The paper found sovereign wealth funds have a lower best practice score than public pensions when considering fund structure, governance, transparency, accountability and behaviour.

“One of the biggest drivers is the fact that sovereign wealth funds, on average, tend to be pretty opaque in their dealings,” Mauck says. “There’s a lot more secrecy about their process and their holdings relative to pension funds, where the average there is a lot more transparency, a lot more openness about their investment process and their specific holdings.”

The increased transparency may be explained by the fact that pension funds have large pools of pensioners to report to, whereas sovereign wealth funds just report to the government that owns them. “By nature, public pension funds are going to be more open than the sovereign wealth [funds],” says Price, though he notes each of these buckets have exceptions.

The paper also found that while both types of funds are increasing their levels of cross-border real estate investments, sovereign wealth funds are significantly more likely to invest across international borders. Further, compared to pension funds, they’re more willing to invest in a broader range of countries, including those with lower transparency around real estate.

This result was expected, since some sovereign wealth funds were created specifically to diversify exposure for the home country, Price says. “Take an oil rich nation that wants to hedge . . . against maybe not having oil revenues indefinitely. They’re taking some of the money they have now and they’re investing it in other ways. And so, if you’re trying to diversify, then I start to think about going somewhere else — that naturally leads to investing abroad, I think, in many cases.”
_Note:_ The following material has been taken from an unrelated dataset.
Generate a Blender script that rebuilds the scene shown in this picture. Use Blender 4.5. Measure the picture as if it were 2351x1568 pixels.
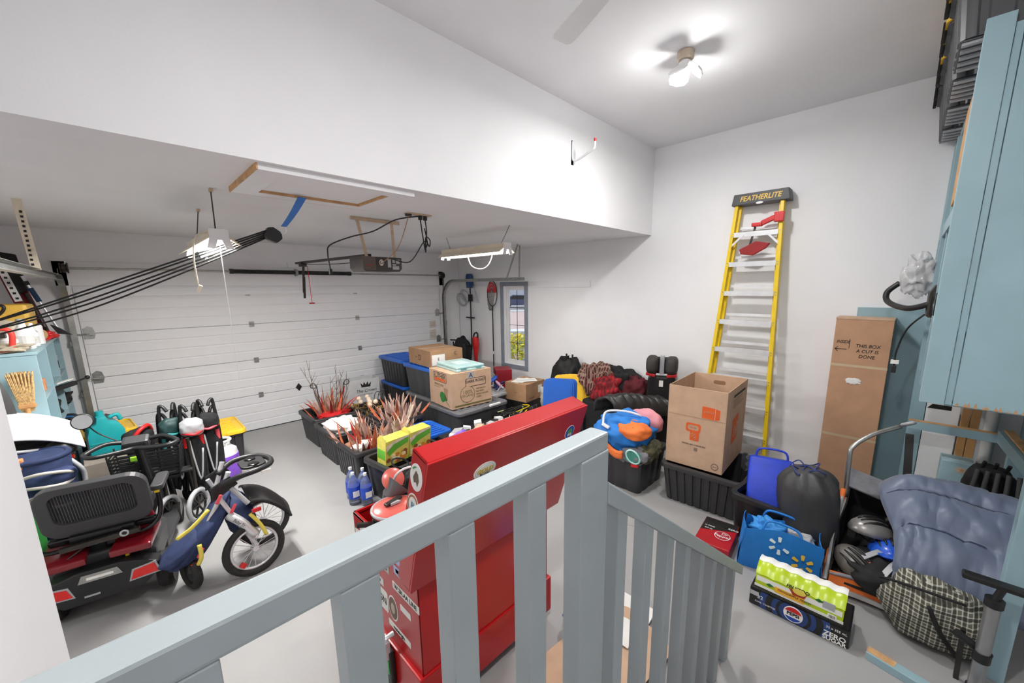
import bpy, bmesh, math, random
from mathutils import Vector, Matrix, Euler, noise
rnd = random.Random(7)
pi = math.pi
for o in list(bpy.data.objects): bpy.data.objects.remove(o)
sc = bpy.context.scene
C = sc.collection
# ------------------------------------------------------------------ camera
cam = bpy.data.cameras.new('camera'); camo = bpy.data.objects.new('camera', cam); C.objects.link(camo)
cam.sensor_width = 36; cam.lens = 896.047 * 36 / 2351
cam.shift_x = -43.267 / 2351; cam.shift_y = 39.523 / 2351
cam.clip_start = .02; cam.clip_end = 200
fw = Vector((.71043475, .6803795, -.17990608)); rt = Vector((.69076787, -.72304582, -.00667042)); up = Vector((.13461875, .11953444, .98366118))
camo.matrix_world = Matrix(((rt.x, up.x, -fw.x, .341342), (rt.y, up.y, -fw.y, -6.927265), (rt.z, up.z, -fw.z, 2.103527), (0, 0, 0, 1)))
sc.camera = camo
# ------------------------------------------------------------------ world, sun, exposure
w = bpy.data.worlds.new('world'); sc.world = w; w.use_nodes = True
bg = w.node_tree.nodes['Background']; bg.inputs['Color'].default_value = (.75, .86, 1, 1); bg.inputs['Strength'].default_value = .8
sun = bpy.data.lights.new('sun', 'SUN'); sun.energy = 1.5; sun.angle = .02
suno = bpy.data.objects.new('sun', sun); suno.rotation_euler = (math.radians(48), 0, math.radians(200)); C.objects.link(suno)
sc.view_settings.view_transform = 'Standard'; sc.view_settings.look = 'None'
sc.view_settings.exposure = 0.5; sc.view_settings.gamma = 1.0; sc.view_settings.use_curve_mapping = False
LAMP_W = 8.0   # bare glow of a lamp
WING_W = 29.0   # its down-facing panels
TUBE_W = 50.0
# ------------------------------------------------------------------ materials
def lin(c): c = c / 255; return c / 12.92 if c <= .04045 else ((c + .055) / 1.055) ** 2.4
def col(rgb): return (lin(rgb[0]), lin(rgb[1]), lin(rgb[2]), 1)
MATS = {}
def mat(name, rgb, rough=.6, metal=0, var=.08, scale=6, bump=0, bscale=60, emit=0, trans=0, alpha=1, coat=0, rgb2=None, sheen=0):
    if name in MATS: return MATS[name]
    m = bpy.data.materials.new(name); m.use_nodes = True; nt = m.node_tree; n = nt.nodes; l = nt.links
    b = n['Principled BSDF']; b.inputs['Roughness'].default_value = rough; b.inputs['Metallic'].default_value = metal
    tc = n.new('ShaderNodeTexCoord'); nz = n.new('ShaderNodeTexNoise'); nz.inputs['Scale'].default_value = scale; nz.inputs['Detail'].default_value = 4
    l.new(tc.outputs['Object'], nz.inputs['Vector'])
    r = n.new('ShaderNodeValToRGB'); c = col(rgb)
    a = tuple(max(0, x * (1 - var * 1.6)) for x in c[:3]) + (1,)
    d = col(rgb2) if rgb2 else tuple(min(1, x * (1 + var)) for x in c[:3]) + (1,)
    r.color_ramp.elements[0].position = .3; r.color_ramp.elements[1].position = .7
    r.color_ramp.elements[0].color = c if rgb2 else a; r.color_ramp.elements[1].color = d
    l.new(nz.outputs['Fac'], r.inputs['Fac']); l.new(r.outputs['Color'], b.inputs['Base Color'])
    if bump:
        n2 = n.new('ShaderNodeTexNoise'); n2.inputs['Scale'].default_value = bscale; n2.inputs['Detail'].default_value = 3
        l.new(tc.outputs['Object'], n2.inputs['Vector'])
        bp = n.new('ShaderNodeBump'); bp.inputs['Strength'].default_value = bump; bp.inputs['Distance'].default_value = .01
        l.new(n2.outputs['Fac'], bp.inputs['Height']); l.new(bp.outputs['Normal'], b.inputs['Normal'])
    if emit: b.inputs['Emission Color'].default_value = c; b.inputs['Emission Strength'].default_value = emit
    if trans: b.inputs['Transmission Weight'].default_value = trans; b.inputs['IOR'].default_value = 1.3
    if alpha < 1: b.inputs['Alpha'].default_value = alpha
    if coat: b.inputs['Coat Weight'].default_value = coat; b.inputs['Coat Roughness'].default_value = .08
    if sheen: b.inputs['Sheen Weight'].default_value = sheen
    MATS[name] = m; return m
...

The results are consistent with other research showing sovereign wealth funds have also had a high amount of cross-border deals in public and private equity, Mauck says, although, in real estate, these deals were more prevalent compared to the other asset classes.

“We found about 92 per cent of the sovereign wealth fund real estate deals were across borders,” he adds. “That compares to . . . around [a] 70 per cent proportion of cross-border deals for public and private equity. So it’s definitely an effort to diversify out of the country that the sovereign wealth fund is located in, and it seems to be that that effort is even stronger in real estate.”

Unfortunately, despite understanding the differences between the two types of institutional investors, there isn’t data on which type of funds produce better real estate returns. “If we had that data we would be writing that paper right now,” Price says.